Exercise brief → Output exactly the lines from the first one down to the line containing "return 1000.0 +", inclusive.

Data segment →
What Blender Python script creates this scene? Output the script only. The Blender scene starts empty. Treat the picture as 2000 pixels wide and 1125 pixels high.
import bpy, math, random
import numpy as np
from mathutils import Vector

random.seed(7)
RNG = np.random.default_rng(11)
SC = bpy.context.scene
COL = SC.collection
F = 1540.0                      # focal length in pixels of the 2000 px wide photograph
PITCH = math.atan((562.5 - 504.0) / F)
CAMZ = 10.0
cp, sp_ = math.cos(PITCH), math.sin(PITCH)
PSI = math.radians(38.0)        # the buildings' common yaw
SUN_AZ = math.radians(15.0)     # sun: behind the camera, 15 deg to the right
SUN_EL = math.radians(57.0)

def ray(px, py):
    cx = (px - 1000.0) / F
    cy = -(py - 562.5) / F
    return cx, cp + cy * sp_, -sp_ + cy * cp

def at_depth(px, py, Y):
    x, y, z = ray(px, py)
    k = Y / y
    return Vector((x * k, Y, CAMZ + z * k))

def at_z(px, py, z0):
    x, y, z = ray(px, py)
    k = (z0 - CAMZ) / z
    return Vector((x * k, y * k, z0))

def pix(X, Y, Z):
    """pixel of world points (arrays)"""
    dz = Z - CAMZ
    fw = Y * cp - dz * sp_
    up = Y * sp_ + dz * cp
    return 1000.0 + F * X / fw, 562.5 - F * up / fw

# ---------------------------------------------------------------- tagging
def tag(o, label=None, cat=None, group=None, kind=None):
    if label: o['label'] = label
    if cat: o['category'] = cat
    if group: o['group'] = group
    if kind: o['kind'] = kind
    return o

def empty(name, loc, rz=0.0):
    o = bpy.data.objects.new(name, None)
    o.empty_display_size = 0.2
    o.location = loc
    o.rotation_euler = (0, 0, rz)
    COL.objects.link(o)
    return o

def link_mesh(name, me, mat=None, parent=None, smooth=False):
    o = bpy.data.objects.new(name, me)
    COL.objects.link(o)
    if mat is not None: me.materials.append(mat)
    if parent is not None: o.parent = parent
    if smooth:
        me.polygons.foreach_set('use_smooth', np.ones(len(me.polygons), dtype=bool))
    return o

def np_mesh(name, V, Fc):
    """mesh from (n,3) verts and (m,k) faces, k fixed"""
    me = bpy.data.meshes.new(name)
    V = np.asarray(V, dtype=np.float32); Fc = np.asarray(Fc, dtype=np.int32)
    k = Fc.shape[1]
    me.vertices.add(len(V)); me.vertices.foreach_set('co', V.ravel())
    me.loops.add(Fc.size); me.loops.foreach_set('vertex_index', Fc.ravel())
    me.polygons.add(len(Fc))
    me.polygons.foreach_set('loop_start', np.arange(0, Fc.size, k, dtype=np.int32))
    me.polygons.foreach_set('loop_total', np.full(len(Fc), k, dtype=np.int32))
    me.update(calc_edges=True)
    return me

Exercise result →
What Blender Python script creates this scene? Output the script only. The Blender scene starts empty. Treat the picture as 2000 pixels wide and 1125 pixels high.
import bpy, math, random
import numpy as np
from mathutils import Vector

random.seed(7)
RNG = np.random.default_rng(11)
SC = bpy.context.scene
COL = SC.collection
F = 1540.0                      # focal length in pixels of the 2000 px wide photograph
PITCH = math.atan((562.5 - 504.0) / F)
CAMZ = 10.0
cp, sp_ = math.cos(PITCH), math.sin(PITCH)
PSI = math.radians(38.0)        # the buildings' common yaw
SUN_AZ = math.radians(15.0)     # sun: behind the camera, 15 deg to the right
SUN_EL = math.radians(57.0)

def ray(px, py):
    cx = (px - 1000.0) / F
    cy = -(py - 562.5) / F
    return cx, cp + cy * sp_, -sp_ + cy * cp

def at_depth(px, py, Y):
    x, y, z = ray(px, py)
    k = Y / y
    return Vector((x * k, Y, CAMZ + z * k))

def at_z(px, py, z0):
    x, y, z = ray(px, py)
    k = (z0 - CAMZ) / z
    return Vector((x * k, y * k, z0))

def pix(X, Y, Z):
    """pixel of world points (arrays)"""
    dz = Z - CAMZ
    fw = Y * cp - dz * sp_
    up = Y * sp_ + dz * cp
    return 1000.0 + F * X / fw, 562.5 - F * up / fw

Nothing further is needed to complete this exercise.